▸ **What is needed**
From the entries below, pull out each line where "picture" appears.

▸ **Rows**
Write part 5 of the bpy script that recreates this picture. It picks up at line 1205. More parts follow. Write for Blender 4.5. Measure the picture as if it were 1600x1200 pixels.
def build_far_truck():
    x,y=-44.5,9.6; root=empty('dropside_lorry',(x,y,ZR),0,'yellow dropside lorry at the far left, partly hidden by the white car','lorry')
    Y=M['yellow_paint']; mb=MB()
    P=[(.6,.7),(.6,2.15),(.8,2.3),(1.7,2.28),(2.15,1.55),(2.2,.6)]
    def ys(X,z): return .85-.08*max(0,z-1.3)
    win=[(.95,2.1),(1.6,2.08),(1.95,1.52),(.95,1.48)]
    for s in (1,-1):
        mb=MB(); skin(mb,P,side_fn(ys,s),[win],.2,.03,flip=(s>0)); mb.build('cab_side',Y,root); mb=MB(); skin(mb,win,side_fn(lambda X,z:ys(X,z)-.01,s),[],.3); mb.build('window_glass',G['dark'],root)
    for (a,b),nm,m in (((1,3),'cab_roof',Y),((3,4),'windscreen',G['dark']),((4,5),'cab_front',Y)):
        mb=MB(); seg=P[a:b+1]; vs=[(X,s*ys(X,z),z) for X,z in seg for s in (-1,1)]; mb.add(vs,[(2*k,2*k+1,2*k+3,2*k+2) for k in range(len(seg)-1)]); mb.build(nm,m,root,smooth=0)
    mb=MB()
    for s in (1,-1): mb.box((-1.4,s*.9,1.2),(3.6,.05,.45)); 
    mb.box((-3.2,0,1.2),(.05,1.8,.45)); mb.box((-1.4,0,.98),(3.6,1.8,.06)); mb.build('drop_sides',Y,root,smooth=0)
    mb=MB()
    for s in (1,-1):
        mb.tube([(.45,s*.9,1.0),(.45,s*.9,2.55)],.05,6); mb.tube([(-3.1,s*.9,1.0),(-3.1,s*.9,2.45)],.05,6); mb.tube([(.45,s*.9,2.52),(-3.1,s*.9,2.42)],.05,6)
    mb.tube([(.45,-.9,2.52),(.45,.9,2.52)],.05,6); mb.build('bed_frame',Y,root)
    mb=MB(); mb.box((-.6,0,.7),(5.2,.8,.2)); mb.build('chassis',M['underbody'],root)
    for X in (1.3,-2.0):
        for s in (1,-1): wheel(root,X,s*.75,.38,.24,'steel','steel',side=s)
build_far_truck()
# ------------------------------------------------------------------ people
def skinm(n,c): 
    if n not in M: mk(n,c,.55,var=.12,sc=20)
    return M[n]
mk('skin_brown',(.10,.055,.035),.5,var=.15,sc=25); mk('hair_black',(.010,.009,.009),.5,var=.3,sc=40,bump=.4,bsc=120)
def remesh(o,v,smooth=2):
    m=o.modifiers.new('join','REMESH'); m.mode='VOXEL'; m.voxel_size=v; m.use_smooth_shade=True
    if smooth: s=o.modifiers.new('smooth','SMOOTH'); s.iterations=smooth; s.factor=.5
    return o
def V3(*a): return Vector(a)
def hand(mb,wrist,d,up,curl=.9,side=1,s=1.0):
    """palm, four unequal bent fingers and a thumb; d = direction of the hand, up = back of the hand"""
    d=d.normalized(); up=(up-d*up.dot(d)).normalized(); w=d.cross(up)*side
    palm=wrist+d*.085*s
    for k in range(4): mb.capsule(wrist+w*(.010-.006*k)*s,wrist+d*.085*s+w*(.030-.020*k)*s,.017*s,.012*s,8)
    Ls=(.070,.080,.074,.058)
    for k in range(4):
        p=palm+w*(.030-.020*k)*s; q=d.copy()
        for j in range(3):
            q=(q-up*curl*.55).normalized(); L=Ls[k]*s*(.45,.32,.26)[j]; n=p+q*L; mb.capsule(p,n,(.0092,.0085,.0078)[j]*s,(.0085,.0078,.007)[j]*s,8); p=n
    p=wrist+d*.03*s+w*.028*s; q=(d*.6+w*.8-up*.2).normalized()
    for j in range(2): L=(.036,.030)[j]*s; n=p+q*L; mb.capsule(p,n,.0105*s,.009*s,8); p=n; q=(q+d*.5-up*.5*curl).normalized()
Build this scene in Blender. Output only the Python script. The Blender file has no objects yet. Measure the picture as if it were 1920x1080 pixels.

▸ **Response for this exercise**
Write part 5 of the bpy script that recreates this picture. It picks up at line 1205. More parts follow. Write for Blender 4.5. Measure the picture as if it were 1600x1200 pixels.
Build this scene in Blender. Output only the Python script. The Blender file has no objects yet. Measure the picture as if it were 1920x1080 pixels.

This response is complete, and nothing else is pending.